If you could learn in a school, like ours, which had 600 unfilled places — effectively an abandoned school — then you could convince yourself that hard work and merit alone would bring you success, and no one would step in to correct you. On the other, better-off side of the borough, meanwhile, kids like me were ten-a-penny, and they filled the sixth-form colleges and, after that, universities, without anyone passing comment on their ‘willingness to learn’. But everything I did, intentionally or not, was in opposition to what everyone else did, and this knowledge became a reward in itself. I could say, I’m different, me, and that’s not only all right, but better than being like everyone else.

As Dorling reports, there is some evidence that living conditions eased somewhat in Britain during the Labour Government era of high public spending, and that, during this period, working-class people began slowly to make up the losses of previous generations through improved access to further and higher education. For many, the idea of ‘uni’ was no longer distant or altogether unmentioned. Although this new, working- and lower-middle-class cohort has tended to opt for ex-polytechnics and colleges of higher education as opposed to more prestigious institutions, this has still translated into social mobility for many young people who, without a degree, would never have had access to professional or white-collar jobs.
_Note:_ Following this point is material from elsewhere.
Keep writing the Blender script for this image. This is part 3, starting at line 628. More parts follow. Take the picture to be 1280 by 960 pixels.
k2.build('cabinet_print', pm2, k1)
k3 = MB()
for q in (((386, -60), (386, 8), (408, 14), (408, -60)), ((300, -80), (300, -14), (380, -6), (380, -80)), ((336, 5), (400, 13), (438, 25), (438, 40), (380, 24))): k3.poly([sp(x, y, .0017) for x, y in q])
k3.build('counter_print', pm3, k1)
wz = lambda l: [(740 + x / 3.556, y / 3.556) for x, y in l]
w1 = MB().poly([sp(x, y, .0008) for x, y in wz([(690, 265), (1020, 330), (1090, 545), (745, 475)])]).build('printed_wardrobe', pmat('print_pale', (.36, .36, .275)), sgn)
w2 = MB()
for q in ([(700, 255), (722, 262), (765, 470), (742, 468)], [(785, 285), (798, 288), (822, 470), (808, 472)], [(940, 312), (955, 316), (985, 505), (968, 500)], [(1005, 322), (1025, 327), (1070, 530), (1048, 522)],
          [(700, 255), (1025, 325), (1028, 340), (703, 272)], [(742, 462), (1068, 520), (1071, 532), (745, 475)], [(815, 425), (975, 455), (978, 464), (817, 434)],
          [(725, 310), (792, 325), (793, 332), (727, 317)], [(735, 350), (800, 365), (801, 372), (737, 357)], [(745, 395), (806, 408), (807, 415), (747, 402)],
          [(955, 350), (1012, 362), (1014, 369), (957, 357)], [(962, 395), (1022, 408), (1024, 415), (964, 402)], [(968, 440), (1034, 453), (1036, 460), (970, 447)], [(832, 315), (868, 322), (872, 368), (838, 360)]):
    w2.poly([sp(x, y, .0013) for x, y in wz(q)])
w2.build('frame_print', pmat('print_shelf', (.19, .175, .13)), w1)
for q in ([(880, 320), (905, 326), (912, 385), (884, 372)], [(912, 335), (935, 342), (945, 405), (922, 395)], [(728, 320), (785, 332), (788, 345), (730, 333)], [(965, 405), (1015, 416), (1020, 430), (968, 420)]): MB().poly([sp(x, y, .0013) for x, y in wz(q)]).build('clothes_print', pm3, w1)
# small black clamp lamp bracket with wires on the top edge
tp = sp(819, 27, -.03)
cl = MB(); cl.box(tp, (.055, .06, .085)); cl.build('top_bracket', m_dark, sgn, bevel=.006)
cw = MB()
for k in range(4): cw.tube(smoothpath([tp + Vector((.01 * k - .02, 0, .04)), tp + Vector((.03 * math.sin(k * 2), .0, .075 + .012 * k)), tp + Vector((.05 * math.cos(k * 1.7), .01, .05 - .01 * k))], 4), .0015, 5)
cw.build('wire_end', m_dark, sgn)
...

Moreover, research published by the Resolution Foundation in 2011 — a think tank that focuses on the effects of living on low incomes — suggests that mobility, measured in terms of how many people experienced growth in earnings that took them from the lower to the higher end of the spectrum, increased in the 2000s compared with the 1990s, but only for those with higher qualifications. The earnings penalty for those without degrees has become more pronounced over the same period of time, from which we can deduce that social mobility is ever more closely linked with the amount of time spent in non-compulsory education.

But there is another bind. Social mobility comes with an emotional cost to the individual, particularly in the current social landscape of high inequality. To think otherwise suits a neoliberal political agenda that is geared towards placing the onus for economic growth and social improvement on to individuals. On the other hand, rejecting social mobility as an ideal suggests that there will always be a working class and that its members should continue to know their place. In a more open society, this bind would not exist: every individual would have the chance to accumulate educational and occupational experience — if not always money — over time, so that society is not deprived, the way it is at present, of vast reserves of unused talent.

What does this mean for society, when the powerlessness of one class is internalised by its members, and individuals actively hinder their own progress? Nothing can be done if not done together. And if we refuse, or are unable, to work together, because the classes have ossified into groups that don’t trust each other and don’t meet, does that mean an end to progress?

Simply seeking to make living conditions better for the working class suggests that most people do not believe the status quo can be altered. Rather we should be striving for a transformation of society so that individuals are not so thoroughly bound by the circumstances of their birth. If the best work of our social scientists was made common knowledge, I can’t help thinking there’d be a revolution.